AIBU? My husband is very quick to speak rudely about my parents and siblings. Not just little comments but long well rehearsed monologues. Tonight has been one such night. We are staying with old family friends, my parents haven't seen these people in years as they now live far away from us. As we were staying in the area for half term I looked them up. They kindly asked us over for supper. After two glasses of wine the conversation turned to my siblings. My husband then started the whole monologue. One of my siblings did get into some trouble in their youth but has been married with children for years. I didn't feel we needed to tell these people. They may still be in contact with other people my parents know. Obviously I am quite upset about it as it is 3.30am and I am writing this.

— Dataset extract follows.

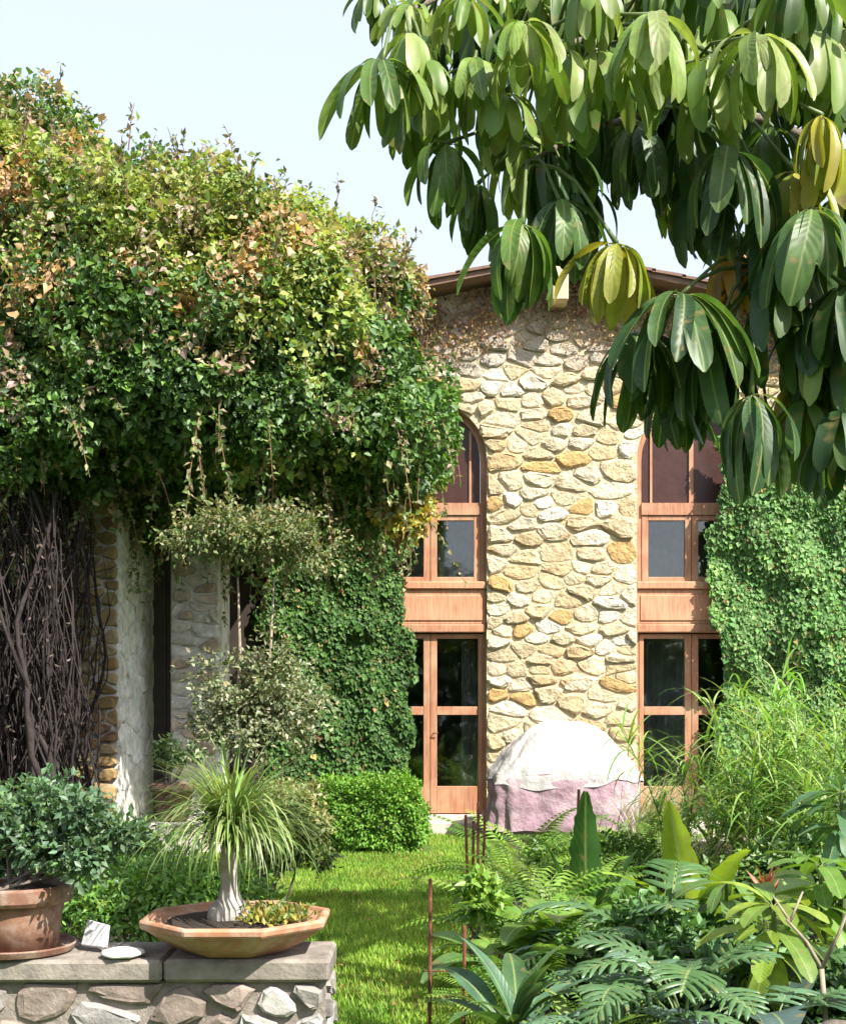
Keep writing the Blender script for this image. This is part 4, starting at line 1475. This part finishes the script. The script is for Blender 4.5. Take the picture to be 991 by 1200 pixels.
pr = random.Random(21)
PHILO = [arc_leaf(1.0, R(62), R(-55), .48, 'split', .42, stem_r=.010, n=9, power=1.3),
         arc_leaf(1.0, R(70), R(-30), .50, 'split', .40, stem_r=.010, n=8, power=1.2),
         arc_leaf(1.0, R(55), R(-70), .45, 'split', .44, stem_r=.010, n=10, power=1.4)]
PH_C = [(.10, .19, .10), (.085, .17, .065), (.13, .22, .14), (.07, .15, .045)]
for (px, py, Y, n, s, lab) in ((720, 1180, 5.0, 9, .58, 'split leaf philodendron with silvery drooping fronds at the bottom centre right'),
                               (800, 1160, 5.3, 11, .66, 'largest split leaf philodendron with long fingered fronds left of the pale twigs'),
                               (690, 1120, 6.6, 9, .62, 'split leaf philodendron behind the silvery one, below the dark upright leaf'),
                               (905, 1190, 5.0, 8, .5, 'dark split leaf philodendron low in the shade beneath the pale twigs')):
    b = P(px, py, Y)
    leaf_plant('philodendron', lab, 'plant', (b.x, Y, max(0, min(b.z, .35)) * .5), PHILO, fan(n, pr, -12, 22, s * .8, s * 1.2), PH_C, M_BIG, group='split leaf philodendrons')

SWORD = [arc_leaf(1.0, R(84), R(62), .08, 'simple', .24, stem_r=.012, fold=.35), arc_leaf(1.0, R(80), R(40), .08, 'simple', .22, stem_r=.012, fold=.3)]
b = P(690, 1040, 8.2)
SWB = [arc_leaf(1.0, R(90), R(74), .05, 'ragged', .25, seg=26, stem_r=.014, fold=.30, twist=1), arc_leaf(1.0, R(88), R(60), .05, 'ragged', .24, seg=26, stem_r=.014, fold=.25, twist=2.2)]
leaf_plant('upright_plant', 'tall plant with one dark upright leaf in front of the mauve cover', 'plant', (b.x, 8.2, 0), SWB,
           [(268, 1, 1.12), (180, -14, .82), (300, -20, .72), (10, -18, .75), (230, -22, .65)], [(.035, .095, .02), (.045, .11, .025)], M_BIG)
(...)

My worry is that we have a trip booked in the summer and some other family friends have kindly offered for us to stay with them for a few days. I do not want a repeat of this from my husband. I have asked him before not to do this. In fact several years ago I broke down while we were seeing old friends of mine because he did it. I spoke to him at the time, explains how horrible I thought it was but he carries on. I am not going to say I never relay the odd story about my mother in law but only her being critical of me. I certainly do not speak badly about his siblings and certainly would not do it in front of his family friends.
AIBU? Should I make other plans for the summer trip to avoid this? My parents would be mortified if any of this ever came back to them.